The structural context matters here: Vietnam's electronics export surge has made it a target of both US engagement and scrutiny simultaneously. The same trade flows that make Vietnam strategically valuable to Washington also concentrate the IP enforcement stakes in sectors where Vietnamese companies and workers have the most to lose from a deterioration of the bilateral trade relationship.

What happens next

The USTR's Priority Watch List designation carries no automatic sanction — it is a signal, a reputational mechanism, and a political tool. It creates pressure for future reviews to show improvement before a country is moved to the more severe Priority Foreign Country category, which can trigger Section 301 trade action.

Vietnam's enforcement agencies face a practical constraint: sustained criminal enforcement requires prosecutorial capacity, judicial infrastructure, and cross-border cooperation with platform hosts and payment processors that often operate outside Vietnamese jurisdiction. A single coordinated operation, however photogenic, does not resolve those structural gaps.

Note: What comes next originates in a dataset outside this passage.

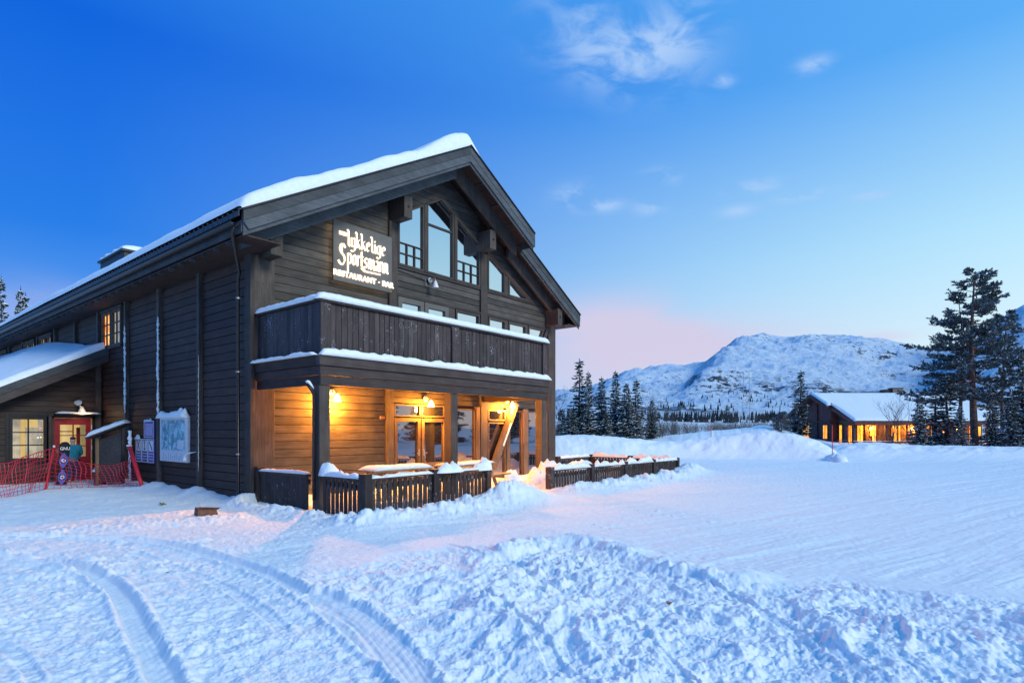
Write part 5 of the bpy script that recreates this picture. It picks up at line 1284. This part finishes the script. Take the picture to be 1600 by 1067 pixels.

The 11th Circuit case — which the Epoch Times reporting identified as deepening a circuit split on an unrelated federal appeals issue — is not directly connected to the Vietnam matter, but the broader pattern it reflects is relevant: US courts are navigating an increasingly complex landscape in which intellectual property enforcement intersects with platform governance, jurisdictional ambiguity, and international trade law. That complexity does not disappear when enforcement moves offshore.

The sources suggest the enforcement operation on 20 March 2026 was genuine. They do not establish whether it constitutes a durable shift in Vietnamese enforcement posture, whether it will satisfy the USTR when the next review cycle is conducted, or whether Washington's pressure reflects a genuine enforcement partnership or primarily a bilateral management exercise ahead of a trade negotiation.

What is clear is that the question is live. The US has chosen to make an example of Vietnam — the only country singled out for the harshest language in the most recent IP abuse report — and Hanoi has responded with visible enforcement action. Whether that response is sufficient, and whether it holds, will define whether this episode resolves as a successful diplomatic intervention or a temporary accommodation of an unresolved structural problem.


Desk note: Wire coverage from Nikkei Asia framed the Vietnam story as a policy explainer (5 things to know); this publication's investigation foregrounds the geopolitical subtext and the durability question that the explainer format deferred. The Epoch Times item on the 11th Circuit split was noted as background to the broader US enforcement landscape but did not provide material for the body of this piece.